Many teens feel misunderstood. Parents will say “I do understand them! I empathize, I listen, I try to let them make choices, I show them I love them, still I am met with attitude. What do they want?”
The questions is… what do you want? What are your expectations of them? Often we are seeking reciprocity in our relationships with our children.
Teens are the most socially masked creatures. Brains of children. Bodies of adults and expectations of adults without much empathy or understanding for their still developing brain. Because of the rapid physical and hormonal growth during adolescence, teens actually suffer impaired reasoning and problem solving skills, in comparison with 9-12 year olds.
Just because you feel like you see yourself as empathetic and understanding, does not mean your child sees it that way.
Something that extremely loving parents often struggle with is watching their child process difficult emotions and the teen years are just a rollercoaster of difficult emotions for a lot of teens.
If you tend to inadvertently take on your child’s challenging feelings, they may begin to avoid telling you about big things that might upset you.
What does that mean?
As an example; have you ever vented to someone about something and they got so upset about what you were venting about that you ended up having to calm them down?
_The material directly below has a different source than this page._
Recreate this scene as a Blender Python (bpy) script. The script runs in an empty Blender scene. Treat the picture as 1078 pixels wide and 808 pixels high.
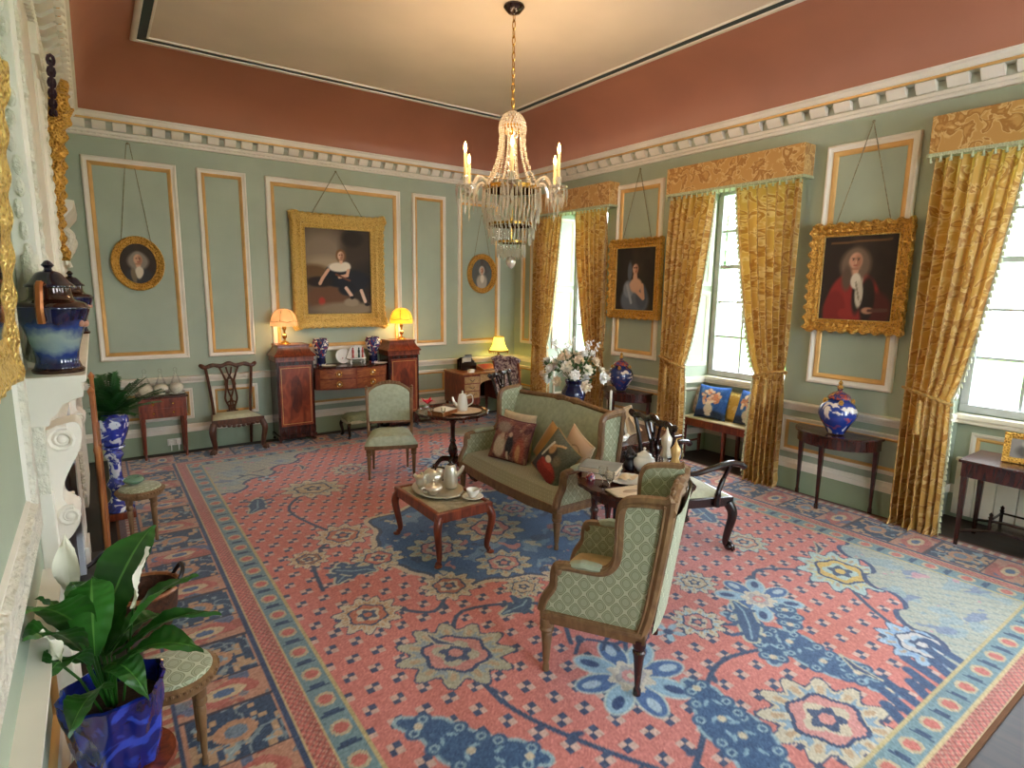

Your teen might get in a fight with their best friend but be nervous to tell you for fear of what you may think of the friend. We think this Mama bear mentality makes our children feel loved and protected but there is a balance. It’s important, especially as our children age, to keep our “Mama Bear” in check in order to build that unwavering trust. Often situations that we really want and need to know about are more complex than movies make it out to be. Teens can be terrified of their parents reaction, not for fear of punishment, but fear of shame or a need to calm the parent.